Le politicien de la défense de l’AfD et colonel retraité de la Bundeswehr, Rüdiger Lucassen, a été encore plus clair dans son discours.
«Une OTAN européenne est une nécessité pour libérer l’Europe de l’étau des grandes puissances. La Suède et la Finlande peuvent y contribuer. En guise de cadeau de bienvenue, le gouvernement fédéral devrait enfin faire suivre ses nombreuses paroles d’actes. L’objectif doit être de faire de la Bundeswehr l’armée la plus forte d’Europe et d’en prendre la tête. L’autonomie stratégique n’est pas donnée, il faut la prendre», a-t-il déclaré.
Les discours des politiciens de l’AfD ne sont pas les seuls à rappeler les périodes les plus sombres de l’histoire allemande. Quatre-vingt-un ans après la guerre d’extermination menée par l’Allemagne contre l’Union soviétique, les orateurs se sont succédé pour fulminer contre la Russie. Selon Alexander Graf Lambsdorff (FDP), la politique étrangère de Moscou est «expansionniste, révisionniste et, en fait, violente». Johann David Wadephul, de la CDU, a accusé le Kremlin de «formuler des revendications géographiques impériales de grande envergure».
En fait, c’est exactement là le but de la politique étrangère des puissances impérialistes.
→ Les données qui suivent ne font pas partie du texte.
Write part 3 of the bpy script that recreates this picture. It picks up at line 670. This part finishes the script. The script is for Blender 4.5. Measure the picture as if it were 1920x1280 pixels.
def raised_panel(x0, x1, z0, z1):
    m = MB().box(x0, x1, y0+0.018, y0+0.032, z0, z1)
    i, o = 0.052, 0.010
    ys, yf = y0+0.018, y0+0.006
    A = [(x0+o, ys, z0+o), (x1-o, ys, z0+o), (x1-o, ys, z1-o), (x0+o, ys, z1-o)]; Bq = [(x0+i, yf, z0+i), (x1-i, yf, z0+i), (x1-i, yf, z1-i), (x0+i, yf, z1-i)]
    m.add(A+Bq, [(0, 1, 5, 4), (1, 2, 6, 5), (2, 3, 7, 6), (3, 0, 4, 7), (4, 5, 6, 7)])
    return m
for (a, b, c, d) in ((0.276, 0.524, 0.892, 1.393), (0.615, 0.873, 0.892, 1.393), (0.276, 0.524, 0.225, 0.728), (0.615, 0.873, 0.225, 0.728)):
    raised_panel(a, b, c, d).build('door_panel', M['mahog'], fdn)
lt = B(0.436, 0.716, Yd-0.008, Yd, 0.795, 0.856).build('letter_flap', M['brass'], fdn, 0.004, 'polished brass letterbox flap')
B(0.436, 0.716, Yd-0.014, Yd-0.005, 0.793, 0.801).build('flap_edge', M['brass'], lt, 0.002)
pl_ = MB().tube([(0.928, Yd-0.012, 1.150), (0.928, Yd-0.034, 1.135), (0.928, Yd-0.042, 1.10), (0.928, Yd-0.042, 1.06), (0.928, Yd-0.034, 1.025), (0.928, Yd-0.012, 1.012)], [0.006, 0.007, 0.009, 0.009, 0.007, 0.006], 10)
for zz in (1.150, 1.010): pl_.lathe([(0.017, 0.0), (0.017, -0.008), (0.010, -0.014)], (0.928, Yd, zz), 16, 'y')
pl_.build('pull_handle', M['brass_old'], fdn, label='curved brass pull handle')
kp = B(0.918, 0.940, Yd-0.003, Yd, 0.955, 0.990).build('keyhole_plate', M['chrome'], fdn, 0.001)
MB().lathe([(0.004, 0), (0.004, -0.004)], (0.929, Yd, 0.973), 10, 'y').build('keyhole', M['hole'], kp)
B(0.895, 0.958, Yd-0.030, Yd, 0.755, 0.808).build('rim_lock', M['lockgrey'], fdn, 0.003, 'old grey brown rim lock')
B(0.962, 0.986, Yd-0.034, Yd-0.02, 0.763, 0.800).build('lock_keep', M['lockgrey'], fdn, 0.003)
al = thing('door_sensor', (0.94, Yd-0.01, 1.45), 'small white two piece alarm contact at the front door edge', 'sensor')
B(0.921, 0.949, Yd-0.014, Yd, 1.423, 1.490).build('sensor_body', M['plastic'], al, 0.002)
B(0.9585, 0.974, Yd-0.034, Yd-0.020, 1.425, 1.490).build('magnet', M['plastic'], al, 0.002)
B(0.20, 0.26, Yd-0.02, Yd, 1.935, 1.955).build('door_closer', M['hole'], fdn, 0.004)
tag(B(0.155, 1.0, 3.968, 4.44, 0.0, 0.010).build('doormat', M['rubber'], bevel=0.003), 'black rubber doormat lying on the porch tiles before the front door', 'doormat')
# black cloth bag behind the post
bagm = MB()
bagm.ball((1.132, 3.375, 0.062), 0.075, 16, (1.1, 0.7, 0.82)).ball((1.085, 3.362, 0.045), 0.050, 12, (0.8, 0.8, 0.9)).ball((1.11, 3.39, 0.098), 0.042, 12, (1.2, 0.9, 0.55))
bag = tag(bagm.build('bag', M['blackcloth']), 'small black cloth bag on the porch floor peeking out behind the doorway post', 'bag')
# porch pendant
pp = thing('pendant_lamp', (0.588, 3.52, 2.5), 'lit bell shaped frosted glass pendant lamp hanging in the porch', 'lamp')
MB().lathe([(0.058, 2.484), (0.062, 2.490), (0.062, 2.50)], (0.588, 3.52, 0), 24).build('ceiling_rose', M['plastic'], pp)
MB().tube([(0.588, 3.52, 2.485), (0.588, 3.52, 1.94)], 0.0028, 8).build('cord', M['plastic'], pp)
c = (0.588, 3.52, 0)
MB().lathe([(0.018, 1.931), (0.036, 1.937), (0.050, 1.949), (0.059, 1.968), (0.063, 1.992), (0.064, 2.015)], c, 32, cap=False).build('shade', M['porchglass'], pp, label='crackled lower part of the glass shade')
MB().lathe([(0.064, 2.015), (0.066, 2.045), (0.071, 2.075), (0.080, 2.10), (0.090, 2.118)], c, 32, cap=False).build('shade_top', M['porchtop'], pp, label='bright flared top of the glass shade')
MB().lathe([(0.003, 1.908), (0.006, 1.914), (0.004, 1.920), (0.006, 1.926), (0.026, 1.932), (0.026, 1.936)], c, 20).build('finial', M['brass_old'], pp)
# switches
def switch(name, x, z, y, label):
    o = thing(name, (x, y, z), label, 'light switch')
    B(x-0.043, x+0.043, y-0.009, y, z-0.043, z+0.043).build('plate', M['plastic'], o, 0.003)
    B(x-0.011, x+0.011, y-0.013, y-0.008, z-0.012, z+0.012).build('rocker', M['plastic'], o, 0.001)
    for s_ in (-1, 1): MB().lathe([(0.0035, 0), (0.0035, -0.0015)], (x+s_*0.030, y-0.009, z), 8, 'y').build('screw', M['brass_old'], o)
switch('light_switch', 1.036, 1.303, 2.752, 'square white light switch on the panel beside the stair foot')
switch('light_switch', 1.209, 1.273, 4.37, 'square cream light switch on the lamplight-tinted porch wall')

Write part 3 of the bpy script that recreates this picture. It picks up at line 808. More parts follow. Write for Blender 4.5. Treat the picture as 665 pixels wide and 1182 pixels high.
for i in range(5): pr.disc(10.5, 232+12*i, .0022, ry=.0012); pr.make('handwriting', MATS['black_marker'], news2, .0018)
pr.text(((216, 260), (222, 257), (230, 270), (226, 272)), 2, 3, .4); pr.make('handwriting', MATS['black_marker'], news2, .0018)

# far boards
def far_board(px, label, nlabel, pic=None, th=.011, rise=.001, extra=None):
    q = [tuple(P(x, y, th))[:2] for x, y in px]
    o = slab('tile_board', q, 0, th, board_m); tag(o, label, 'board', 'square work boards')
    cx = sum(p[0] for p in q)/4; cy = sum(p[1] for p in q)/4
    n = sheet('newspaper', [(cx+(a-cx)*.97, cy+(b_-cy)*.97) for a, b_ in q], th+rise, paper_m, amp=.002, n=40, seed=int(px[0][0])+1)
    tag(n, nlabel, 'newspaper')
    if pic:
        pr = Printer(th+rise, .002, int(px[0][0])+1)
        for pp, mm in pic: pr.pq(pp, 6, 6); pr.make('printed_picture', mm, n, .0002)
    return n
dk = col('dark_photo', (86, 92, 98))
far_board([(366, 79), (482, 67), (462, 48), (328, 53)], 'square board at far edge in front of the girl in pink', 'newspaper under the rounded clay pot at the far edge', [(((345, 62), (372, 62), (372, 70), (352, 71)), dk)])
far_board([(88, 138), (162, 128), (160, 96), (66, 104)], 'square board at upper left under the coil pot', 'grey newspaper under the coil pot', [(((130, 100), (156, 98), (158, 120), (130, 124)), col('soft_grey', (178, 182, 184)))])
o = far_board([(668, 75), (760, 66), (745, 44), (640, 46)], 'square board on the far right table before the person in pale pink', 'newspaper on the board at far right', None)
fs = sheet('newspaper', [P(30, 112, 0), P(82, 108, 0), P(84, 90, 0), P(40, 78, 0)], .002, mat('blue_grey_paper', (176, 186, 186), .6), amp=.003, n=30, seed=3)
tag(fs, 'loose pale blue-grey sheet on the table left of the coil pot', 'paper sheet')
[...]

L’invasion russe de l’Ukraine est réactionnaire, mais elle est en fin de compte une réaction désespérée du régime capitaliste de Poutine à la politique de guerre impérialiste des puissances de l’OTAN. Celles-ci mènent une guerre presque sans interruption depuis 30 ans et ont détruit des pays entiers – en plus de l’Irak, de l’Afghanistan et de la Libye, des pays situés en Europe même.
L’impérialisme allemand y a joué un rôle central dès le début. Il y a trente ans, à l’instigation de l’Allemagne et des États-Unis, la reconnaissance de l’indépendance de la Croatie et de la Slovénie a d’abord déclenché une terrible guerre civile dans l’ex-Yougoslavie. En 1999, le bombardement de la Serbie par l’OTAN a abouti à la sécession violente du Kosovo. Cette offensive impérialiste dans les Balkans se poursuit elle aussi. Vendredi, le Bundestag a prolongé les opérations de la Bundeswehr au Kosovo et le retour de la mission de l’UE en Bosnie-Herzégovine.